- _Instructions to follow_: Copy out the listing that follows, exact in every word, and skip the images.

- _Data block_:
>>>>

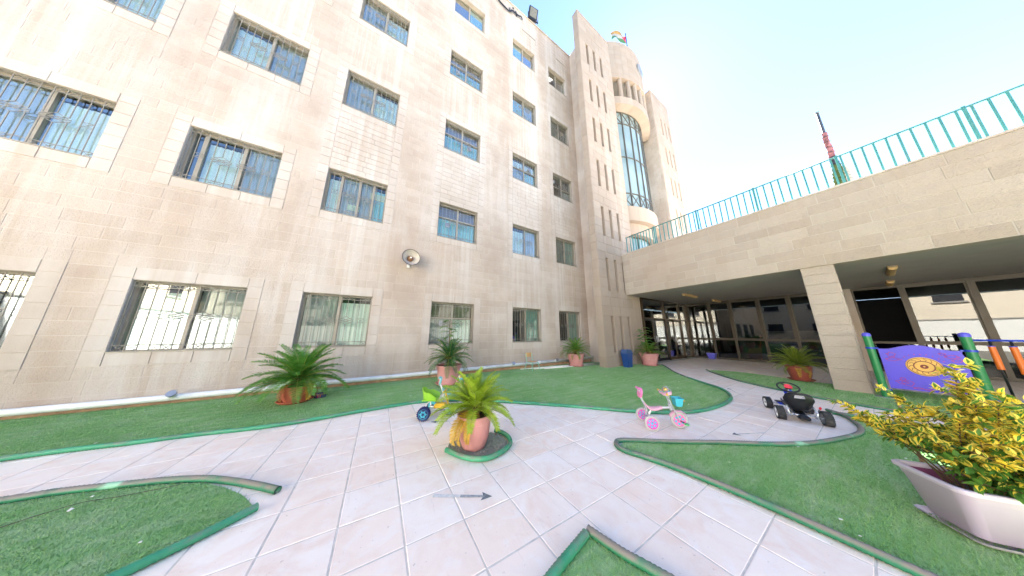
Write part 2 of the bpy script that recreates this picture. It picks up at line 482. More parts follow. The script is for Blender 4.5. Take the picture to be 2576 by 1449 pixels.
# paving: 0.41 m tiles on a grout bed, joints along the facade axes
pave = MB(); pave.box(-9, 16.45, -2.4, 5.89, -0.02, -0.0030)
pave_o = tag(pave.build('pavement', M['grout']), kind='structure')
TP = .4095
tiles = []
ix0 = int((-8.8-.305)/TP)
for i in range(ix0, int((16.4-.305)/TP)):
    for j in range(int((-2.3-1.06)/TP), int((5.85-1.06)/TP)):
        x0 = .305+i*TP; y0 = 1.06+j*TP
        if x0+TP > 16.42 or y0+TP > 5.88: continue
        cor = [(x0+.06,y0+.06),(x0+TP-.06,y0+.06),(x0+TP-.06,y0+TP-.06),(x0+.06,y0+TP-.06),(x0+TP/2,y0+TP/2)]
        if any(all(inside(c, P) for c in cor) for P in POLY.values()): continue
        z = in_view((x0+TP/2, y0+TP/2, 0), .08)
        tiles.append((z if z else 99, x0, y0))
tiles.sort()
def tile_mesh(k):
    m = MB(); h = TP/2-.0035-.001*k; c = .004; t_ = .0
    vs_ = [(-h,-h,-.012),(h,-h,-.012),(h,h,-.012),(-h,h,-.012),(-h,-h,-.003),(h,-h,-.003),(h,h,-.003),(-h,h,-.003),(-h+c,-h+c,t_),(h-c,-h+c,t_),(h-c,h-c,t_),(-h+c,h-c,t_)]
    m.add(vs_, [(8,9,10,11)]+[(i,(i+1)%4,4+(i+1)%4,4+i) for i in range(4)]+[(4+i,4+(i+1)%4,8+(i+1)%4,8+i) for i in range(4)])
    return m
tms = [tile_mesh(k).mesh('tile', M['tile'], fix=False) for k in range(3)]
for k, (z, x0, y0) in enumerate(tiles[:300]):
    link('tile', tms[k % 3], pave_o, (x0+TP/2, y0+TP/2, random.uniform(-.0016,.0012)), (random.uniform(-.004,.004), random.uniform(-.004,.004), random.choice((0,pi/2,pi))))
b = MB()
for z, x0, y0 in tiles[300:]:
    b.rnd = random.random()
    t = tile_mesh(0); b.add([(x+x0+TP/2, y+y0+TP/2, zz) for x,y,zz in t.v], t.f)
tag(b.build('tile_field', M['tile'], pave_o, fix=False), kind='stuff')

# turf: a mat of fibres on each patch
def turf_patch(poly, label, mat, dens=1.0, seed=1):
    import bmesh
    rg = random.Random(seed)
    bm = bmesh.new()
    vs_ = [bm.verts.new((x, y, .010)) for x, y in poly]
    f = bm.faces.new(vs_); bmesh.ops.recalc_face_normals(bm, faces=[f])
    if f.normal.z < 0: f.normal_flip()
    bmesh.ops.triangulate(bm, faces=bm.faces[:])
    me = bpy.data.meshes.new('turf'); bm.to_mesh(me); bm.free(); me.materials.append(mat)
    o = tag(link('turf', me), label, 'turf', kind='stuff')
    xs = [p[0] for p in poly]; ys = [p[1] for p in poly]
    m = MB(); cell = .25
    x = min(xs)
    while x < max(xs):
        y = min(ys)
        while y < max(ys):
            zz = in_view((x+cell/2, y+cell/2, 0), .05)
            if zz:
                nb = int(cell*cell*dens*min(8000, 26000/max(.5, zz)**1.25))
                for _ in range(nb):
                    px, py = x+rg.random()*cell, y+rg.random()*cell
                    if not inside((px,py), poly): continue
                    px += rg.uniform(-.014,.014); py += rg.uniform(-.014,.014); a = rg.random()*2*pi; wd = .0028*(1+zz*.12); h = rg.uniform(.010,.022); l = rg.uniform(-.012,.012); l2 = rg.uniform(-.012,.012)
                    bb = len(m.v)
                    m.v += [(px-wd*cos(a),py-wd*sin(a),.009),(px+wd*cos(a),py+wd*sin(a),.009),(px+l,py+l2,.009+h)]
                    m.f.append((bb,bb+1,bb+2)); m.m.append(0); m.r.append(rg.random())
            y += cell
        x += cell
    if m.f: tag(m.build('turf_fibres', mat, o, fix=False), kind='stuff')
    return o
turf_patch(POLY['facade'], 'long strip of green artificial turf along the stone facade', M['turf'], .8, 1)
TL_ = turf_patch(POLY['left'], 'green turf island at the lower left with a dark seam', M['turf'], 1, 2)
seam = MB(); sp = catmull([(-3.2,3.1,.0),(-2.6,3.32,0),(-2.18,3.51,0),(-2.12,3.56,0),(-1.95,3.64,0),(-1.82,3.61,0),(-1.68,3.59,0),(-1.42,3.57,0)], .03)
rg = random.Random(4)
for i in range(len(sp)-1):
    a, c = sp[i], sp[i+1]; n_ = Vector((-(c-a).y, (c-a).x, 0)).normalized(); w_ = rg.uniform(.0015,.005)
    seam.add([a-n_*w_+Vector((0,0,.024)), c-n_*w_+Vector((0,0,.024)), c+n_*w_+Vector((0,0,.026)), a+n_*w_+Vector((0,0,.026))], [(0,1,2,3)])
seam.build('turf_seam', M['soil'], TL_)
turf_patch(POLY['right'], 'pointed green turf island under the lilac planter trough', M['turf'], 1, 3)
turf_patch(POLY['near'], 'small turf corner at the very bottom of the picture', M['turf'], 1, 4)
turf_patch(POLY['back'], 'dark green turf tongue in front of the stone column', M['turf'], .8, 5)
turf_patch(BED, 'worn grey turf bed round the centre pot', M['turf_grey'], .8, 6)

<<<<

- _Reply_:
Write part 2 of the bpy script that recreates this picture. It picks up at line 482. More parts follow. The script is for Blender 4.5. Take the picture to be 2576 by 1449 pixels.
# paving: 0.41 m tiles on a grout bed, joints along the facade axes
pave = MB(); pave.box(-9, 16.45, -2.4, 5.89, -0.02, -0.0030)
pave_o = tag(pave.build('pavement', M['grout']), kind='structure')
TP = .4095
tiles = []
ix0 = int((-8.8-.305)/TP)
for i in range(ix0, int((16.4-.305)/TP)):
    for j in range(int((-2.3-1.06)/TP), int((5.85-1.06)/TP)):
        x0 = .305+i*TP; y0 = 1.06+j*TP
        if x0+TP > 16.42 or y0+TP > 5.88: continue
        cor = [(x0+.06,y0+.06),(x0+TP-.06,y0+.06),(x0+TP-.06,y0+TP-.06),(x0+.06,y0+TP-.06),(x0+TP/2,y0+TP/2)]
        if any(all(inside(c, P) for c in cor) for P in POLY.values()): continue
        z = in_view((x0+TP/2, y0+TP/2, 0), .08)
        tiles.append((z if z else 99, x0, y0))
tiles.sort()
def tile_mesh(k):
    m = MB(); h = TP/2-.0035-.001*k; c = .004; t_ = .0
    vs_ = [(-h,-h,-.012),(h,-h,-.012),(h,h,-.012),(-h,h,-.012),(-h,-h,-.003),(h,-h,-.003),(h,h,-.003),(-h,h,-.003),(-h+c,-h+c,t_),(h-c,-h+c,t_),(h-c,h-c,t_),(-h+c,h-c,t_)]
    m.add(vs_, [(8,9,10,11)]+[(i,(i+1)%4,4+(i+1)%4,4+i) for i in range(4)]+[(4+i,4+(i+1)%4,8+(i+1)%4,8+i) for i in range(4)])
    return m
tms = [tile_mesh(k).mesh('tile', M['tile'], fix=False) for k in range(3)]
for k, (z, x0, y0) in enumerate(tiles[:300]):
    link('tile', tms[k % 3], pave_o, (x0+TP/2, y0+TP/2, random.uniform(-.0016,.0012)), (random.uniform(-.004,.004), random.uniform(-.004,.004), random.choice((0,pi/2,pi))))
b = MB()
for z, x0, y0 in tiles[300:]:
    b.rnd = random.random()
    t = tile_mesh(0); b.add([(x+x0+TP/2, y+y0+TP/2, zz) for x,y,zz in t.v], t.f)
tag(b.build('tile_field', M['tile'], pave_o, fix=False), kind='stuff')

# turf: a mat of fibres on each patch
def turf_patch(poly, label, mat, dens=1.0, seed=1):
    import bmesh
    rg = random.Random(seed)
    bm = bmesh.new()
    vs_ = [bm.verts.new((x, y, .010)) for x, y in poly]
    f = bm.faces.new(vs_); bmesh.ops.recalc_face_normals(bm, faces=[f])
    if f.normal.z < 0: f.normal_flip()
    bmesh.ops.triangulate(bm, faces=bm.faces[:])
    me = bpy.data.meshes.new('turf'); bm.to_mesh(me); bm.free(); me.materials.append(mat)
    o = tag(link('turf', me), label, 'turf', kind='stuff')
    xs = [p[0] for p in poly]; ys = [p[1] for p in poly]
    m = MB(); cell = .25
    x = min(xs)
    while x < max(xs):
        y = min(ys)
        while y < max(ys):
            zz = in_view((x+cell/2, y+cell/2, 0), .05)
            if zz:
                nb = int(cell*cell*dens*min(8000, 26000/max(.5, zz)**1.25))
                for _ in range(nb):
                    px, py = x+rg.random()*cell, y+rg.random()*cell
                    if not inside((px,py), poly): continue
                    px += rg.uniform(-.014,.014); py += rg.uniform(-.014,.014); a = rg.random()*2*pi; wd = .0028*(1+zz*.12); h = rg.uniform(.010,.022); l = rg.uniform(-.012,.012); l2 = rg.uniform(-.012,.012)
                    bb = len(m.v)
                    m.v += [(px-wd*cos(a),py-wd*sin(a),.009),(px+wd*cos(a),py+wd*sin(a),.009),(px+l,py+l2,.009+h)]
                    m.f.append((bb,bb+1,bb+2)); m.m.append(0); m.r.append(rg.random())
            y += cell
        x += cell
    if m.f: tag(m.build('turf_fibres', mat, o, fix=False), kind='stuff')
    return o
turf_patch(POLY['facade'], 'long strip of green artificial turf along the stone facade', M['turf'], .8, 1)
TL_ = turf_patch(POLY['left'], 'green turf island at the lower left with a dark seam', M['turf'], 1, 2)
seam = MB(); sp = catmull([(-3.2,3.1,.0),(-2.6,3.32,0),(-2.18,3.51,0),(-2.12,3.56,0),(-1.95,3.64,0),(-1.82,3.61,0),(-1.68,3.59,0),(-1.42,3.57,0)], .03)
rg = random.Random(4)
for i in range(len(sp)-1):
    a, c = sp[i], sp[i+1]; n_ = Vector((-(c-a).y, (c-a).x, 0)).normalized(); w_ = rg.uniform(.0015,.005)
    seam.add([a-n_*w_+Vector((0,0,.024)), c-n_*w_+Vector((0,0,.024)), c+n_*w_+Vector((0,0,.026)), a+n_*w_+Vector((0,0,.026))], [(0,1,2,3)])
seam.build('turf_seam', M['soil'], TL_)
turf_patch(POLY['right'], 'pointed green turf island under the lilac planter trough', M['turf'], 1, 3)
turf_patch(POLY['near'], 'small turf corner at the very bottom of the picture', M['turf'], 1, 4)
turf_patch(POLY['back'], 'dark green turf tongue in front of the stone column', M['turf'], .8, 5)
turf_patch(BED, 'worn grey turf bed round the centre pot', M['turf_grey'], .8, 6)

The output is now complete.